Task brief ▸ Extract the lines from the start through the line that holds "self.v, self.f, self.mi, self.sm", both included, omitting all images.

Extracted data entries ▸
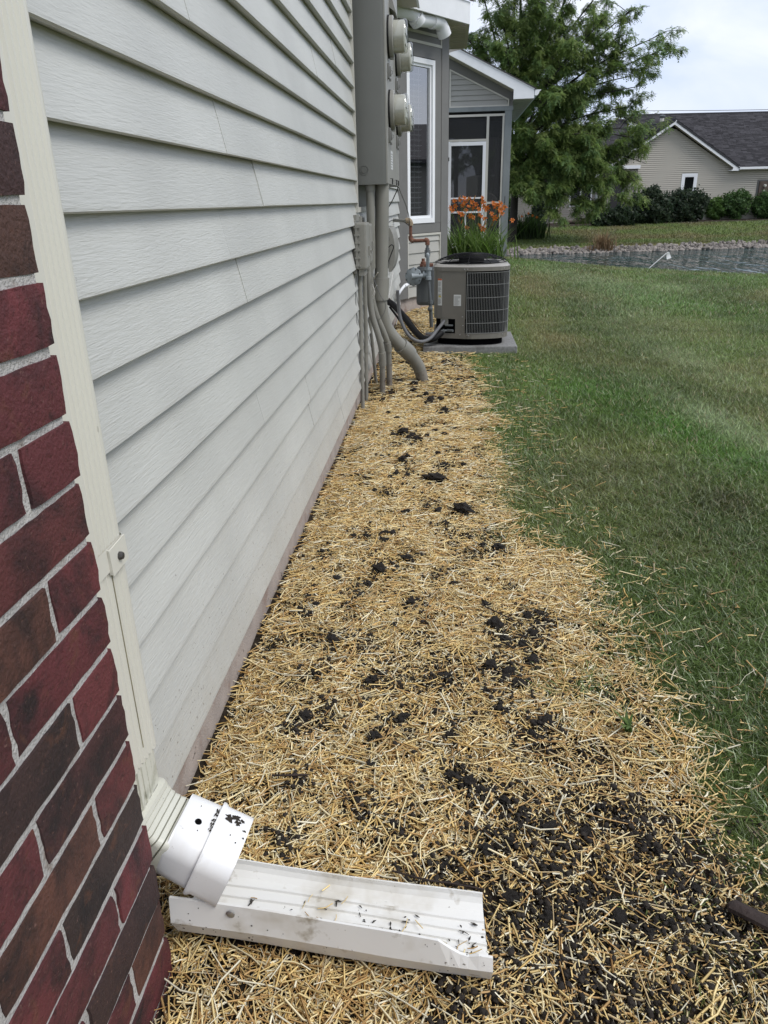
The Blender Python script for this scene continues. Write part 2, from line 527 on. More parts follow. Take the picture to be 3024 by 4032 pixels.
# ------------------------------------------------------------------ mesh helpers
class MB:
    def __init__(self):
        self.v, self.f, self.mi, self.sm = [], [], [], []

    def add(self, vs, fs, mi=0, smooth=False):
        o = len(self.v)
        self.v.extend([tuple(p) for p in vs])
        for f in fs:
            self.f.append(tuple(i + o for i in f))
            self.mi.append(mi)
            self.sm.append(smooth)

    def box(self, c, s, mi=0, m=None):
        hx, hy, hz = s[0] / 2, s[1] / 2, s[2] / 2
        vs = [Vector((x, y, z)) for x in (-hx, hx) for y in (-hy, hy) for z in (-hz, hz)]
        if m is not None:
            vs = [m @ p for p in vs]
        cc = Vector(c)
        self.add([p + cc for p in vs], [(0, 1, 3, 2), (4, 6, 7, 5), (0, 4, 5, 1), (2, 3, 7, 6), (0, 2, 6, 4), (1, 5, 7, 3)], mi)

    def box2(self, a, b, mi=0):
        self.box([(p + q) / 2 for p, q in zip(a, b)], [abs(q - p) for p, q in zip(a, b)], mi)

    def bbox2(self, a, b, bev, mi=0):
        """box with chamfered vertical and horizontal edges"""
        lo = [min(p, q) for p, q in zip(a, b)]
        hi = [max(p, q) for p, q in zip(a, b)]
        import bmesh
        bm = bmesh.new()
        bmesh.ops.create_cube(bm, size=1.0)
        for v in bm.verts:
            v.co = Vector([lo[i] + (v.co[i] + 0.5) * (hi[i] - lo[i]) for i in range(3)])
        bmesh.ops.bevel(bm, geom=bm.edges[:], offset=bev, segments=2, affect='EDGES', profile=0.6)
        bm.verts.index_update()
        self.add([v.co.copy() for v in bm.verts], [[v.index for v in f.verts] for f in bm.faces], mi)
        bm.free()

    def prism(self, poly, axis, a, b, mi=0):
        """extrude a 2-D polygon along an axis ('x','y','z'); poly gives the other two coords in order"""
        def P(u, w, t):
            return {'x': (t, u, w), 'y': (u, t, w), 'z': (u, w, t)}[axis]
        n = len(poly)
        vs = [P(u, w, a) for u, w in poly] + [P(u, w, b) for u, w in poly]
        fs = [(i, (i + 1) % n, n + (i + 1) % n, n + i) for i in range(n)]
        fs += [tuple(range(n - 1, -1, -1)), tuple(range(n, 2 * n))]
        self.add(vs, fs, mi)

    def tube(self, pts, r, n=10, mi=0, caps=True, smooth=True, flat=1.0):
        pts = [Vector(p) for p in pts]
        k = len(pts)
        rs = r if isinstance(r, (list, tuple)) else [r] * k
        vs = []
        ref = None
        for i, p in enumerate(pts):
            d = (pts[min(i + 1, k - 1)] - pts[max(i - 1, 0)])
            if d.length < 1e-9:
                d = Vector((0, 0, 1))
            d.normalize()
            if ref is None:
                ref = Vector((1, 0, 0)) if abs(d.x) < 0.8 else Vector((0, 0, 1))
            u = (ref - d * ref.dot(d))
            if u.length < 1e-6:
                u = d.orthogonal()
            u.normalize()
            ref = u
            w = d.cross(u)
            for j in range(n):
                a = 2 * PI * j / n
                vs.append(p + (u * math.cos(a) + w * math.sin(a) * flat) * rs[i])
        fs = []
        for i in range(k - 1):
            for j in range(n):
                fs.append((i * n + j, i * n + (j + 1) % n, (i + 1) * n + (j + 1) % n, (i + 1) * n + j))
        self.add(vs, fs, mi, smooth)
        if caps:
            self.add(vs[:n], [tuple(range(n - 1, -1, -1))], mi)
            self.add(vs[-n:], [tuple(range(n))], mi)

    def cyl(self, a, b, r, n=16, mi=0, smooth=True):
        self.tube([a, b], r, n, mi, True, smooth)

    def lathe(self, prof, o, ax, n=24, mi=0, smooth=True, close=False):
        """prof: list of (radius, distance along axis)"""
        o, d = Vector(o), Vector(ax).normalized()
        u = d.orthogonal().normalized()
        w = d.cross(u)
        vs = []
        for r, h in prof:
            for j in range(n):
                a = 2 * PI * j / n
                vs.append(o + d * h + (u * math.cos(a) + w * math.sin(a)) * r)
        fs = []
        for i in range(len(prof) - 1):
            for j in range(n):
                fs.append((i * n + j, i * n + (j + 1) % n, (i + 1) * n + (j + 1) % n, (i + 1) * n + j))
        if close:
            fs.append(tuple(range(n - 1, -1, -1)))
            fs.append(tuple((len(prof) - 1) * n + j for j in range(n)))
        self.add(vs, fs, mi, smooth)

    def quad(self, a, b, c, d, mi=0):
        self.add([a, b, c, d], [(0, 1, 2, 3)], mi)

    def mesh(self, name, mats):
        me = bpy.data.meshes.new(name)
        me.from_pydata(self.v, [], self.f)
        for m in (mats if isinstance(mats, (list, tuple)) else [mats]):
            me.materials.append(m)
        if me.polygons:
            me.polygons.foreach_set('material_index', self.mi)
            me.polygons.foreach_set('use_smooth', self.sm)
        me.update()
        if any(self.sm):
            me.set_sharp_from_angle(angle=math.radians(38))
        return me

    def build(self, name, mats, parent=None, loc=None):
        return put(name, self.mesh(name, mats), parent, loc)


def put(name, me, parent=None, loc=None, rot=None, scale=None):
    o = bpy.data.objects.new(name, me)
    C.objects.link(o)
    if loc is not None:
        o.location = loc
    if rot is not None:
        o.rotation_euler = rot
    if scale is not None:
        o.scale = scale
    if parent is not None:
        o.parent = parent
        w = Matrix.Translation(ABS.get(parent.name, Vector((0, 0, 0))))
        o.matrix_parent_inverse = w.inverted()
    return o


ABS = {}


def thing(name, label, cat, loc=(0, 0, 0), group=None):
    o = bpy.data.objects.new(name, None)
    C.objects.link(o)
    o.empty_display_size = 0.1
    o.location = loc
    ABS[o.name] = Vector(loc)
    o['label'] = label
    o['category'] = cat
    if group:
        o['group'] = group
    return o


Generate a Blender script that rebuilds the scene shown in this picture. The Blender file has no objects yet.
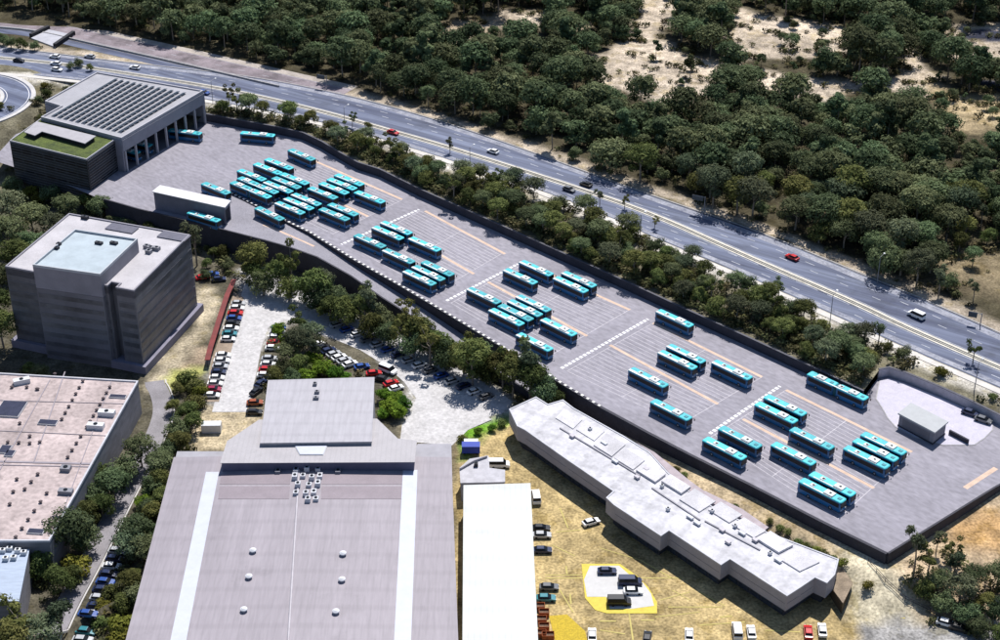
import bpy, math, random
import numpy as np
from mathutils import Vector, geometry
random.seed(7); rng = np.random.default_rng(7)
scene = bpy.context.scene
COL = scene.collection
R = math.radians
# ------------------------------------------------------------------ camera
F, PITCH, CH = 1640.0, R(30.0), 231.0
CP, SP = math.cos(PITCH), math.sin(PITCH)
cam = bpy.data.cameras.new('camera'); co = bpy.data.objects.new('camera', cam); COL.objects.link(co)
cam.sensor_fit = 'HORIZONTAL'; cam.sensor_width = 36; cam.lens = 36 * F / 1000
cam.clip_start = 1; cam.clip_end = 9000
co.location = (0, 0, CH); co.rotation_euler = (R(90) - PITCH, 0, 0)
scene.camera = co

def G(px, py, z=0.0):
    """where the sight line of a photo point meets the level z"""
    a, b = (px - 500) / F, (320 - py) / F
    dx, dy, dz = a, CP + b * SP, -SP + b * CP
    t = (z - CH) / dz
    return Vector((t * dx, t * dy, z))
def GG(pts, z=0.0): return [G(p[0], p[1], p[2] if len(p) > 2 else z) for p in pts]
def P(v):
    y, z = v[1], v[2] - CH
    d = y * CP - z * SP; u = y * SP + z * CP
    return (500 + F * v[0] / d, 320 - F * u / d)
def ang(p, q, z=0.0):
    d = G(*q, z) - G(*p, z); return math.atan2(d.y, d.x)
# ------------------------------------------------------------------ light
SUN_EL, SUN_AZ = R(58), R(75)          # azimuth as a math angle in the xy plane, towards the sun
w = bpy.data.worlds.new('World'); scene.world = w; w.use_nodes = True
nt = w.node_tree; bg = nt.nodes['Background']
sky = nt.nodes.new('ShaderNodeTexSky'); sky.sky_type = 'NISHITA'; sky.sun_disc = False
sky.sun_elevation = SUN_EL; sky.sun_rotation = R(90) - SUN_AZ
sky.air_density = 1.0; sky.dust_density = 0.6; sky.ozone_density = 4.0
nt.links.new(sky.outputs[0], bg.inputs[0]); bg.inputs[1].default_value = 0.085
sl = bpy.data.lights.new('sun', 'SUN'); sl.energy = 4.8; sl.angle = R(0.5); sl.color = (1, 0.965, 0.92)
so = bpy.data.objects.new('sun', sl); COL.objects.link(so)
sd = Vector((math.cos(SUN_AZ) * math.cos(SUN_EL), math.sin(SUN_AZ) * math.cos(SUN_EL), math.sin(SUN_EL)))
so.rotation_euler = sd.to_track_quat('Z', 'Y').to_euler(); so.location = sd * 600
vs = scene.view_settings
vs.view_transform = 'Standard'; vs.look = 'None'; vs.exposure = 0.3; vs.gamma = 1
scene.cycles.max_bounces = 5; scene.cycles.diffuse_bounces = 3; scene.cycles.use_denoising = True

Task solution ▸
The Blender Python script for this scene continues. Write part 2, from line 527 on. More parts follow. Take the picture to be 3024 by 4032 pixels.
# ------------------------------------------------------------------ mesh helpers
class MB:
    def __init__(self):
        self.v, self.f, self.mi, self.sm = [], [], [], []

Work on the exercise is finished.